DESCRIPTION OF THE TASK: Extract the data exactly, missing nothing.
*** DATASET EXTRACT ***
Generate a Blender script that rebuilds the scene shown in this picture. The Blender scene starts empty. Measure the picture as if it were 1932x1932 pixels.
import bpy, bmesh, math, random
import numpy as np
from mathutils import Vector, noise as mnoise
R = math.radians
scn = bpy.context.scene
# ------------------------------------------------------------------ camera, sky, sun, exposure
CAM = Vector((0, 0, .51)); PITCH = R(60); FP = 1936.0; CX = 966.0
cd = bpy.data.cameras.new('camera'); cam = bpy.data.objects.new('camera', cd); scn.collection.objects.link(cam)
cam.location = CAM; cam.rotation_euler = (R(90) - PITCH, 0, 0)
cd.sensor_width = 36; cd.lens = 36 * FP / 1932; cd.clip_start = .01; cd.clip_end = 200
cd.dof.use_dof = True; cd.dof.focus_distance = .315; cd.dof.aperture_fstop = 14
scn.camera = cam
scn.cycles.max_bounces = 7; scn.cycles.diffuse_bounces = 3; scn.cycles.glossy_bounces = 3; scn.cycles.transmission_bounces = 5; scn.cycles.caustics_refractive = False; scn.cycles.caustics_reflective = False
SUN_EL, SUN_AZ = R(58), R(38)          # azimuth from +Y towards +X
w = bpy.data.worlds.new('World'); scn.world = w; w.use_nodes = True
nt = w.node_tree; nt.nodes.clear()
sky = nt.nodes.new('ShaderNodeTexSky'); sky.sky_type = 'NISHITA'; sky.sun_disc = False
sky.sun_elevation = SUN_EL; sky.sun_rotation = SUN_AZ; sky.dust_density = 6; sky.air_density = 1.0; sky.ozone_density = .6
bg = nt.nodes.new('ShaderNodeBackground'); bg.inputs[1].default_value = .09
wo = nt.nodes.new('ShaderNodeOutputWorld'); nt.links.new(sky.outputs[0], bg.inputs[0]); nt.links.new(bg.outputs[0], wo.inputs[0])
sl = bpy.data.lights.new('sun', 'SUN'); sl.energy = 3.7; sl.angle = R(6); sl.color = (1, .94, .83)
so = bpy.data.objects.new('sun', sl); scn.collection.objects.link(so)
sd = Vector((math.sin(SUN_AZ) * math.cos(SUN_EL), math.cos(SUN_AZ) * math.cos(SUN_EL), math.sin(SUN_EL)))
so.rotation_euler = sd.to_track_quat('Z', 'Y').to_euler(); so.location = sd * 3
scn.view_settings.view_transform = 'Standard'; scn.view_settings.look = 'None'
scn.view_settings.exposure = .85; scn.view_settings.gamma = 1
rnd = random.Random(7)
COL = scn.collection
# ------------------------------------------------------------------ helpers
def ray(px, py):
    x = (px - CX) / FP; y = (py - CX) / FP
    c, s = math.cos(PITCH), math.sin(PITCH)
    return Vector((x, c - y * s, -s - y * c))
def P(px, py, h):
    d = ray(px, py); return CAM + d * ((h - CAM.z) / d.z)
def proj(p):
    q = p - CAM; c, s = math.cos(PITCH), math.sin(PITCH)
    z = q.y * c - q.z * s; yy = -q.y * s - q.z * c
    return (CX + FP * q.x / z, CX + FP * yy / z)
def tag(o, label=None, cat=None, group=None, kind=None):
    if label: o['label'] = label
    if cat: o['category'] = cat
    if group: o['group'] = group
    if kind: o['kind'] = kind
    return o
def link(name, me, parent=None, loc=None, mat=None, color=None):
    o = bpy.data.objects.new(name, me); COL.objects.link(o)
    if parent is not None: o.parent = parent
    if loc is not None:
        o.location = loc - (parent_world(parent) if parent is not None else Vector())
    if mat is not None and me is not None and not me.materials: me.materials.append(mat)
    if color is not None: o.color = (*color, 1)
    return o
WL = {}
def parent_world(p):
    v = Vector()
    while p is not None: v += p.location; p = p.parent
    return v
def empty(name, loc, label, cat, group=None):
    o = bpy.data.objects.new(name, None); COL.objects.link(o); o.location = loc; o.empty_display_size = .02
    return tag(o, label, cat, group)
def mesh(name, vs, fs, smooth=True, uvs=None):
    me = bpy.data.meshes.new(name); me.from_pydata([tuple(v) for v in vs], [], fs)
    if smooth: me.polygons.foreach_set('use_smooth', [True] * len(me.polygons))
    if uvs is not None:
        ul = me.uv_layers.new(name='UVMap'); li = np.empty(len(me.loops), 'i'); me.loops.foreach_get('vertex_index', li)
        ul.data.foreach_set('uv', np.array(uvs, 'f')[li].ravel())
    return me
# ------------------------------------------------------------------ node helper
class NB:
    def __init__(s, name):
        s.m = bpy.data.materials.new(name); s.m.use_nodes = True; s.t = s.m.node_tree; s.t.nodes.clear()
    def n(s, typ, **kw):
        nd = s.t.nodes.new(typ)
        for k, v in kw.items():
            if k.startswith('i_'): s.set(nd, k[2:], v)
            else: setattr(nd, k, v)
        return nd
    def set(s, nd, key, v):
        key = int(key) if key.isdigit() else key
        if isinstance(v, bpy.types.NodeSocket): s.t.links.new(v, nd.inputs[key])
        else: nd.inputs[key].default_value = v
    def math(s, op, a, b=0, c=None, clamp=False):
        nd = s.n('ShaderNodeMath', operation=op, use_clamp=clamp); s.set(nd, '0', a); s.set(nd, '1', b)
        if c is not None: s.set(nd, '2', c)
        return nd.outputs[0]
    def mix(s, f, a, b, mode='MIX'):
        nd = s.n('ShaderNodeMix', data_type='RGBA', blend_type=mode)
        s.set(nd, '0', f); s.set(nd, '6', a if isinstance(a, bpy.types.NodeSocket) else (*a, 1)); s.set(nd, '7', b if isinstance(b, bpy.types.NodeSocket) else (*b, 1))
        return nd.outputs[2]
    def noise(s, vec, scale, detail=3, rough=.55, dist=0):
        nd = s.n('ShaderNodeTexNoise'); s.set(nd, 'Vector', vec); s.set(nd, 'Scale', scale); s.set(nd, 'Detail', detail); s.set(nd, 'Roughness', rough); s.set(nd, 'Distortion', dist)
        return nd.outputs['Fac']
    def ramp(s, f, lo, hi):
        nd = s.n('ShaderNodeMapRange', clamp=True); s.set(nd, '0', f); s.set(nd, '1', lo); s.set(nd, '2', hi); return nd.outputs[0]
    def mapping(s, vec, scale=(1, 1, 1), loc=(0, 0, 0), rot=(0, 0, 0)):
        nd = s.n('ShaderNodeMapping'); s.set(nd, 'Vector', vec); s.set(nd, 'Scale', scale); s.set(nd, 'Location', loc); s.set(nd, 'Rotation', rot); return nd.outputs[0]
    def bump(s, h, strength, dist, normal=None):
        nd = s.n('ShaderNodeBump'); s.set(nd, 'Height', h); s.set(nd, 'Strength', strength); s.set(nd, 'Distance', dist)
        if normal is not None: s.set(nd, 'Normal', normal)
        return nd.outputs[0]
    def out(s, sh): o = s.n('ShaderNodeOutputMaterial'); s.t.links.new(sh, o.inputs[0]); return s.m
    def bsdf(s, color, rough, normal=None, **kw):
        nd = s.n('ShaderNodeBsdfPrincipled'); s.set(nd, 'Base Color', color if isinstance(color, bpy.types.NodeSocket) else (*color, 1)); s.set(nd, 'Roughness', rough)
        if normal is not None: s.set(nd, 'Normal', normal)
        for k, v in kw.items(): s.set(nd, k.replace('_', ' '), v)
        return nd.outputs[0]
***
EXPECTED ANSWER:
Generate a Blender script that rebuilds the scene shown in this picture. The Blender scene starts empty. Measure the picture as if it were 1932x1932 pixels.
import bpy, bmesh, math, random
import numpy as np
from mathutils import Vector, noise as mnoise
R = math.radians
scn = bpy.context.scene
# ------------------------------------------------------------------ camera, sky, sun, exposure
CAM = Vector((0, 0, .51)); PITCH = R(60); FP = 1936.0; CX = 966.0
cd = bpy.data.cameras.new('camera'); cam = bpy.data.objects.new('camera', cd); scn.collection.objects.link(cam)
cam.location = CAM; cam.rotation_euler = (R(90) - PITCH, 0, 0)
cd.sensor_width = 36; cd.lens = 36 * FP / 1932; cd.clip_start = .01; cd.clip_end = 200
cd.dof.use_dof = True; cd.dof.focus_distance = .315; cd.dof.aperture_fstop = 14
scn.camera = cam
scn.cycles.max_bounces = 7; scn.cycles.diffuse_bounces = 3; scn.cycles.glossy_bounces = 3; scn.cycles.transmission_bounces = 5; scn.cycles.caustics_refractive = False; scn.cycles.caustics_reflective = False
SUN_EL, SUN_AZ = R(58), R(38)          # azimuth from +Y towards +X
w = bpy.data.worlds.new('World'); scn.world = w; w.use_nodes = True
nt = w.node_tree; nt.nodes.clear()
sky = nt.nodes.new('ShaderNodeTexSky'); sky.sky_type = 'NISHITA'; sky.sun_disc = False
sky.sun_elevation = SUN_EL; sky.sun_rotation = SUN_AZ; sky.dust_density = 6; sky.air_density = 1.0; sky.ozone_density = .6
bg = nt.nodes.new('ShaderNodeBackground'); bg.inputs[1].default_value = .09
wo = nt.nodes.new('ShaderNodeOutputWorld'); nt.links.new(sky.outputs[0], bg.inputs[0]); nt.links.new(bg.outputs[0], wo.inputs[0])
sl = bpy.data.lights.new('sun', 'SUN'); sl.energy = 3.7; sl.angle = R(6); sl.color = (1, .94, .83)
so = bpy.data.objects.new('sun', sl); scn.collection.objects.link(so)
sd = Vector((math.sin(SUN_AZ) * math.cos(SUN_EL), math.cos(SUN_AZ) * math.cos(SUN_EL), math.sin(SUN_EL)))
so.rotation_euler = sd.to_track_quat('Z', 'Y').to_euler(); so.location = sd * 3
scn.view_settings.view_transform = 'Standard'; scn.view_settings.look = 'None'
scn.view_settings.exposure = .85; scn.view_settings.gamma = 1
rnd = random.Random(7)
COL = scn.collection
# ------------------------------------------------------------------ helpers
def ray(px, py):
    x = (px - CX) / FP; y = (py - CX) / FP
    c, s = math.cos(PITCH), math.sin(PITCH)
    return Vector((x, c - y * s, -s - y * c))
def P(px, py, h):
    d = ray(px, py); return CAM + d * ((h - CAM.z) / d.z)
def proj(p):
    q = p - CAM; c, s = math.cos(PITCH), math.sin(PITCH)
    z = q.y * c - q.z * s; yy = -q.y * s - q.z * c
    return (CX + FP * q.x / z, CX + FP * yy / z)
def tag(o, label=None, cat=None, group=None, kind=None):
    if label: o['label'] = label
    if cat: o['category'] = cat
    if group: o['group'] = group
    if kind: o['kind'] = kind
    return o
def link(name, me, parent=None, loc=None, mat=None, color=None):
    o = bpy.data.objects.new(name, me); COL.objects.link(o)
    if parent is not None: o.parent = parent
    if loc is not None:
        o.location = loc - (parent_world(parent) if parent is not None else Vector())
    if mat is not None and me is not None and not me.materials: me.materials.append(mat)
    if color is not None: o.color = (*color, 1)
    return o
WL = {}
def parent_world(p):
    v = Vector()
    while p is not None: v += p.location; p = p.parent
    return v
def empty(name, loc, label, cat, group=None):
    o = bpy.data.objects.new(name, None); COL.objects.link(o); o.location = loc; o.empty_display_size = .02
    return tag(o, label, cat, group)
def mesh(name, vs, fs, smooth=True, uvs=None):
    me = bpy.data.meshes.new(name); me.from_pydata([tuple(v) for v in vs], [], fs)
    if smooth: me.polygons.foreach_set('use_smooth', [True] * len(me.polygons))
    if uvs is not None:
        ul = me.uv_layers.new(name='UVMap'); li = np.empty(len(me.loops), 'i'); me.loops.foreach_get('vertex_index', li)
        ul.data.foreach_set('uv', np.array(uvs, 'f')[li].ravel())
    return me
# ------------------------------------------------------------------ node helper
class NB:
    def __init__(s, name):
        s.m = bpy.data.materials.new(name); s.m.use_nodes = True; s.t = s.m.node_tree; s.t.nodes.clear()
    def n(s, typ, **kw):
        nd = s.t.nodes.new(typ)
        for k, v in kw.items():
            if k.startswith('i_'): s.set(nd, k[2:], v)
            else: setattr(nd, k, v)
        return nd
    def set(s, nd, key, v):
        key = int(key) if key.isdigit() else key
        if isinstance(v, bpy.types.NodeSocket): s.t.links.new(v, nd.inputs[key])
        else: nd.inputs[key].default_value = v
    def math(s, op, a, b=0, c=None, clamp=False):
        nd = s.n('ShaderNodeMath', operation=op, use_clamp=clamp); s.set(nd, '0', a); s.set(nd, '1', b)
        if c is not None: s.set(nd, '2', c)
        return nd.outputs[0]
    def mix(s, f, a, b, mode='MIX'):
        nd = s.n('ShaderNodeMix', data_type='RGBA', blend_type=mode)
        s.set(nd, '0', f); s.set(nd, '6', a if isinstance(a, bpy.types.NodeSocket) else (*a, 1)); s.set(nd, '7', b if isinstance(b, bpy.types.NodeSocket) else (*b, 1))
        return nd.outputs[2]
    def noise(s, vec, scale, detail=3, rough=.55, dist=0):
        nd = s.n('ShaderNodeTexNoise'); s.set(nd, 'Vector', vec); s.set(nd, 'Scale', scale); s.set(nd, 'Detail', detail); s.set(nd, 'Roughness', rough); s.set(nd, 'Distortion', dist)
        return nd.outputs['Fac']
    def ramp(s, f, lo, hi):
        nd = s.n('ShaderNodeMapRange', clamp=True); s.set(nd, '0', f); s.set(nd, '1', lo); s.set(nd, '2', hi); return nd.outputs[0]
    def mapping(s, vec, scale=(1, 1, 1), loc=(0, 0, 0), rot=(0, 0, 0)):
        nd = s.n('ShaderNodeMapping'); s.set(nd, 'Vector', vec); s.set(nd, 'Scale', scale); s.set(nd, 'Location', loc); s.set(nd, 'Rotation', rot); return nd.outputs[0]
    def bump(s, h, strength, dist, normal=None):
        nd = s.n('ShaderNodeBump'); s.set(nd, 'Height', h); s.set(nd, 'Strength', strength); s.set(nd, 'Distance', dist)
        if normal is not None: s.set(nd, 'Normal', normal)
        return nd.outputs[0]
    def out(s, sh): o = s.n('ShaderNodeOutputMaterial'); s.t.links.new(sh, o.inputs[0]); return s.m
    def bsdf(s, color, rough, normal=None, **kw):
        nd = s.n('ShaderNodeBsdfPrincipled'); s.set(nd, 'Base Color', color if isinstance(color, bpy.types.NodeSocket) else (*color, 1)); s.set(nd, 'Roughness', rough)
        if normal is not None: s.set(nd, 'Normal', normal)
        for k, v in kw.items(): s.set(nd, k.replace('_', ' '), v)
        return nd.outputs[0]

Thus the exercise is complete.